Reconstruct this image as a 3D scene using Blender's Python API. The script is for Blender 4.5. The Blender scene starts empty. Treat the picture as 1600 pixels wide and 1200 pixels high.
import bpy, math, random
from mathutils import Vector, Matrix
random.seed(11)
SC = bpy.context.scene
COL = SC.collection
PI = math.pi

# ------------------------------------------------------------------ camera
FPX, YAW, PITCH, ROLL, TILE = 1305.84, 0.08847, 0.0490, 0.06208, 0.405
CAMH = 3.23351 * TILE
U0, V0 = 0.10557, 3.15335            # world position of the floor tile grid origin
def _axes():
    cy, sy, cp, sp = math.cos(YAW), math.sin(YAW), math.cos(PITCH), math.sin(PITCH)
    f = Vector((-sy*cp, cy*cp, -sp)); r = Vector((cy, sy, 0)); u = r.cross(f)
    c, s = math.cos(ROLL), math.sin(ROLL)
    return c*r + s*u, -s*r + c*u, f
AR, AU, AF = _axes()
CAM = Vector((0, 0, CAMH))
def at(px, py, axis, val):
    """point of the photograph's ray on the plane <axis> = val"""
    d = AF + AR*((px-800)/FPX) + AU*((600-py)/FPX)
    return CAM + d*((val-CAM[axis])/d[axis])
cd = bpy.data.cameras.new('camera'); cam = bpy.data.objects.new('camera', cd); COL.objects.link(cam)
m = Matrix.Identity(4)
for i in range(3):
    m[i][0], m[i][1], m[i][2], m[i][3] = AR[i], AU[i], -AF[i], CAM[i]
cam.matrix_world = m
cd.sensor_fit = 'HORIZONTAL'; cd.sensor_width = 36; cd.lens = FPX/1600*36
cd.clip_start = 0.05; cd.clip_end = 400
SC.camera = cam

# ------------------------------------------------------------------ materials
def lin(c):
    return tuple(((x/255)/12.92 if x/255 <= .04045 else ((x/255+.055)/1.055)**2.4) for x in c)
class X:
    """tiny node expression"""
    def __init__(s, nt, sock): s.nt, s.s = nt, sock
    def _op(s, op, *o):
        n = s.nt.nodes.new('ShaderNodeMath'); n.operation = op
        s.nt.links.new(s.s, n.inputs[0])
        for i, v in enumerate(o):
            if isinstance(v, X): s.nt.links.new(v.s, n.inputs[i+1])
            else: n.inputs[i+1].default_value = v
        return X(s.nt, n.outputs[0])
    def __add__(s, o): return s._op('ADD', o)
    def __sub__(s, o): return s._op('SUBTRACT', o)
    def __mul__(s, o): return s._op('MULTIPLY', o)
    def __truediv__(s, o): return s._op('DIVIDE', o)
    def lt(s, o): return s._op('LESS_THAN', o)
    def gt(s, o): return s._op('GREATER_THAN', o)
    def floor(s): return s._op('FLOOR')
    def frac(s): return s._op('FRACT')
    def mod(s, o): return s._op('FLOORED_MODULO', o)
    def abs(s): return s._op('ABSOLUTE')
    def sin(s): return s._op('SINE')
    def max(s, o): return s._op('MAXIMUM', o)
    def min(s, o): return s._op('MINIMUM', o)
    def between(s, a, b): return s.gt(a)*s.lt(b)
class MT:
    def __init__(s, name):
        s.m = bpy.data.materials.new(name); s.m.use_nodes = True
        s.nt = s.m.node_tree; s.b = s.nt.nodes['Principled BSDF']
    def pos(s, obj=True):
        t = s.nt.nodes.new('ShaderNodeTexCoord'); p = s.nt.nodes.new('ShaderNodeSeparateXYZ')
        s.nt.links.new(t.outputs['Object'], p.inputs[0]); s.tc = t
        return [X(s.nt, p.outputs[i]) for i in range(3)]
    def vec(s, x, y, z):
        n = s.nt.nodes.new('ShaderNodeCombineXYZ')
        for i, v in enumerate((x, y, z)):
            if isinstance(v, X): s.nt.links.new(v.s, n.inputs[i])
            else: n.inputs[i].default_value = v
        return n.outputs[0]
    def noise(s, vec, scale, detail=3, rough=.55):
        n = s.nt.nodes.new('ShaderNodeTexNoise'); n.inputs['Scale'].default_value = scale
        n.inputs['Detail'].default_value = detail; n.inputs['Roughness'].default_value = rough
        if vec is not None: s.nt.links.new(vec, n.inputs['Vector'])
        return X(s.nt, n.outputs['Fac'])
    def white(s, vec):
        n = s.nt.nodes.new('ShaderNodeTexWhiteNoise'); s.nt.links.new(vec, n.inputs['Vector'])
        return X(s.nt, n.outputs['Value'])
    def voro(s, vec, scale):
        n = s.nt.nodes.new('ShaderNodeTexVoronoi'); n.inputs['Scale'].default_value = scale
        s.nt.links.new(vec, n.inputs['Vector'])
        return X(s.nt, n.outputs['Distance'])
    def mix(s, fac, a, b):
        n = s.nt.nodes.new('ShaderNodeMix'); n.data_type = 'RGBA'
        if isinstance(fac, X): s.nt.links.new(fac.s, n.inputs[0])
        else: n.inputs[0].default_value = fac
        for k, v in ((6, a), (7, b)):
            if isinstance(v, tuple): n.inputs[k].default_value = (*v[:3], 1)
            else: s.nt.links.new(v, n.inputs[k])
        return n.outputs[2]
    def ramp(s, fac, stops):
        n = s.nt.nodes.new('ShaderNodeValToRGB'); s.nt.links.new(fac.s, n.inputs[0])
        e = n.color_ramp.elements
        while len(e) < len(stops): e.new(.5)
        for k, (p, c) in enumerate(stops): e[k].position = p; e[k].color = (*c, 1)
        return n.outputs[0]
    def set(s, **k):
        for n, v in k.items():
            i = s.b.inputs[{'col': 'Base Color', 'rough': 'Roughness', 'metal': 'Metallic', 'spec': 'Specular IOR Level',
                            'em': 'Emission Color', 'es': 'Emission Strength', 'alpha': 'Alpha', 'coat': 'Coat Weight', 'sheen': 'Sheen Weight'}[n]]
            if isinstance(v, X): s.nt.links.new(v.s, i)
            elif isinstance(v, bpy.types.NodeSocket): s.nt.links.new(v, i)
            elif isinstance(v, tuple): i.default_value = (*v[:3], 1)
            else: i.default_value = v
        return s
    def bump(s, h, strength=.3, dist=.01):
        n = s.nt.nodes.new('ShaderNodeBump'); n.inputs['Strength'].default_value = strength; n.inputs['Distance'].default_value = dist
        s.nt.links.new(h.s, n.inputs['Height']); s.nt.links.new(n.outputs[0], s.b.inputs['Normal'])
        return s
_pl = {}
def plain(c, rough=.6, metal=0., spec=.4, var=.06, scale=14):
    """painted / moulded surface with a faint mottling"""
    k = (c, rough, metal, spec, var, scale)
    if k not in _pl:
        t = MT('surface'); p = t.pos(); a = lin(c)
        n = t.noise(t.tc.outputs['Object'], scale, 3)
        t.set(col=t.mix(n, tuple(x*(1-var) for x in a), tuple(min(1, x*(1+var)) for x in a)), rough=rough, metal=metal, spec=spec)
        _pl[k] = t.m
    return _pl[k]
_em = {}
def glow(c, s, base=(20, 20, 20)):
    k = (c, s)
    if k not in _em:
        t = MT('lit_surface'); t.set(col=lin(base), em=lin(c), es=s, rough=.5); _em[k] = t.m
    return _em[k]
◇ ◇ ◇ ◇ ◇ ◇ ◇
- [Problem description]:
Extract the data in full. Keep it word for word.

- [Solved problem]:
Reconstruct this image as a 3D scene using Blender's Python API. The script is for Blender 4.5. The Blender scene starts empty. Treat the picture as 1600 pixels wide and 1200 pixels high.
import bpy, math, random
from mathutils import Vector, Matrix
random.seed(11)
SC = bpy.context.scene
COL = SC.collection
PI = math.pi

# ------------------------------------------------------------------ camera
FPX, YAW, PITCH, ROLL, TILE = 1305.84, 0.08847, 0.0490, 0.06208, 0.405
CAMH = 3.23351 * TILE
U0, V0 = 0.10557, 3.15335            # world position of the floor tile grid origin
def _axes():
    cy, sy, cp, sp = math.cos(YAW), math.sin(YAW), math.cos(PITCH), math.sin(PITCH)
    f = Vector((-sy*cp, cy*cp, -sp)); r = Vector((cy, sy, 0)); u = r.cross(f)
    c, s = math.cos(ROLL), math.sin(ROLL)
    return c*r + s*u, -s*r + c*u, f
AR, AU, AF = _axes()
CAM = Vector((0, 0, CAMH))
def at(px, py, axis, val):
    """point of the photograph's ray on the plane <axis> = val"""
    d = AF + AR*((px-800)/FPX) + AU*((600-py)/FPX)
    return CAM + d*((val-CAM[axis])/d[axis])
cd = bpy.data.cameras.new('camera'); cam = bpy.data.objects.new('camera', cd); COL.objects.link(cam)
m = Matrix.Identity(4)
for i in range(3):
    m[i][0], m[i][1], m[i][2], m[i][3] = AR[i], AU[i], -AF[i], CAM[i]
cam.matrix_world = m
cd.sensor_fit = 'HORIZONTAL'; cd.sensor_width = 36; cd.lens = FPX/1600*36
cd.clip_start = 0.05; cd.clip_end = 400
SC.camera = cam

# ------------------------------------------------------------------ materials
def lin(c):
    return tuple(((x/255)/12.92 if x/255 <= .04045 else ((x/255+.055)/1.055)**2.4) for x in c)
class X:
    """tiny node expression"""
    def __init__(s, nt, sock): s.nt, s.s = nt, sock
    def _op(s, op, *o):
        n = s.nt.nodes.new('ShaderNodeMath'); n.operation = op
        s.nt.links.new(s.s, n.inputs[0])
        for i, v in enumerate(o):
            if isinstance(v, X): s.nt.links.new(v.s, n.inputs[i+1])
            else: n.inputs[i+1].default_value = v
        return X(s.nt, n.outputs[0])
    def __add__(s, o): return s._op('ADD', o)
    def __sub__(s, o): return s._op('SUBTRACT', o)
    def __mul__(s, o): return s._op('MULTIPLY', o)
    def __truediv__(s, o): return s._op('DIVIDE', o)
    def lt(s, o): return s._op('LESS_THAN', o)
    def gt(s, o): return s._op('GREATER_THAN', o)
    def floor(s): return s._op('FLOOR')
    def frac(s): return s._op('FRACT')
    def mod(s, o): return s._op('FLOORED_MODULO', o)
    def abs(s): return s._op('ABSOLUTE')
    def sin(s): return s._op('SINE')
    def max(s, o): return s._op('MAXIMUM', o)
    def min(s, o): return s._op('MINIMUM', o)
    def between(s, a, b): return s.gt(a)*s.lt(b)
class MT:
    def __init__(s, name):
        s.m = bpy.data.materials.new(name); s.m.use_nodes = True
        s.nt = s.m.node_tree; s.b = s.nt.nodes['Principled BSDF']
    def pos(s, obj=True):
        t = s.nt.nodes.new('ShaderNodeTexCoord'); p = s.nt.nodes.new('ShaderNodeSeparateXYZ')
        s.nt.links.new(t.outputs['Object'], p.inputs[0]); s.tc = t
        return [X(s.nt, p.outputs[i]) for i in range(3)]
    def vec(s, x, y, z):
        n = s.nt.nodes.new('ShaderNodeCombineXYZ')
        for i, v in enumerate((x, y, z)):
            if isinstance(v, X): s.nt.links.new(v.s, n.inputs[i])
            else: n.inputs[i].default_value = v
        return n.outputs[0]
    def noise(s, vec, scale, detail=3, rough=.55):
        n = s.nt.nodes.new('ShaderNodeTexNoise'); n.inputs['Scale'].default_value = scale
        n.inputs['Detail'].default_value = detail; n.inputs['Roughness'].default_value = rough
        if vec is not None: s.nt.links.new(vec, n.inputs['Vector'])
        return X(s.nt, n.outputs['Fac'])
    def white(s, vec):
        n = s.nt.nodes.new('ShaderNodeTexWhiteNoise'); s.nt.links.new(vec, n.inputs['Vector'])
        return X(s.nt, n.outputs['Value'])
    def voro(s, vec, scale):
        n = s.nt.nodes.new('ShaderNodeTexVoronoi'); n.inputs['Scale'].default_value = scale
        s.nt.links.new(vec, n.inputs['Vector'])
        return X(s.nt, n.outputs['Distance'])
    def mix(s, fac, a, b):
        n = s.nt.nodes.new('ShaderNodeMix'); n.data_type = 'RGBA'
        if isinstance(fac, X): s.nt.links.new(fac.s, n.inputs[0])
        else: n.inputs[0].default_value = fac
        for k, v in ((6, a), (7, b)):
            if isinstance(v, tuple): n.inputs[k].default_value = (*v[:3], 1)
            else: s.nt.links.new(v, n.inputs[k])
        return n.outputs[2]
    def ramp(s, fac, stops):
        n = s.nt.nodes.new('ShaderNodeValToRGB'); s.nt.links.new(fac.s, n.inputs[0])
        e = n.color_ramp.elements
        while len(e) < len(stops): e.new(.5)
        for k, (p, c) in enumerate(stops): e[k].position = p; e[k].color = (*c, 1)
        return n.outputs[0]
    def set(s, **k):
        for n, v in k.items():
            i = s.b.inputs[{'col': 'Base Color', 'rough': 'Roughness', 'metal': 'Metallic', 'spec': 'Specular IOR Level',
                            'em': 'Emission Color', 'es': 'Emission Strength', 'alpha': 'Alpha', 'coat': 'Coat Weight', 'sheen': 'Sheen Weight'}[n]]
            if isinstance(v, X): s.nt.links.new(v.s, i)
            elif isinstance(v, bpy.types.NodeSocket): s.nt.links.new(v, i)
            elif isinstance(v, tuple): i.default_value = (*v[:3], 1)
            else: i.default_value = v
        return s
    def bump(s, h, strength=.3, dist=.01):
        n = s.nt.nodes.new('ShaderNodeBump'); n.inputs['Strength'].default_value = strength; n.inputs['Distance'].default_value = dist
        s.nt.links.new(h.s, n.inputs['Height']); s.nt.links.new(n.outputs[0], s.b.inputs['Normal'])
        return s
_pl = {}
def plain(c, rough=.6, metal=0., spec=.4, var=.06, scale=14):
    """painted / moulded surface with a faint mottling"""
    k = (c, rough, metal, spec, var, scale)
    if k not in _pl:
        t = MT('surface'); p = t.pos(); a = lin(c)
        n = t.noise(t.tc.outputs['Object'], scale, 3)
        t.set(col=t.mix(n, tuple(x*(1-var) for x in a), tuple(min(1, x*(1+var)) for x in a)), rough=rough, metal=metal, spec=spec)
        _pl[k] = t.m
    return _pl[k]
_em = {}
def glow(c, s, base=(20, 20, 20)):
    k = (c, s)
    if k not in _em:
        t = MT('lit_surface'); t.set(col=lin(base), em=lin(c), es=s, rough=.5); _em[k] = t.m
    return _em[k]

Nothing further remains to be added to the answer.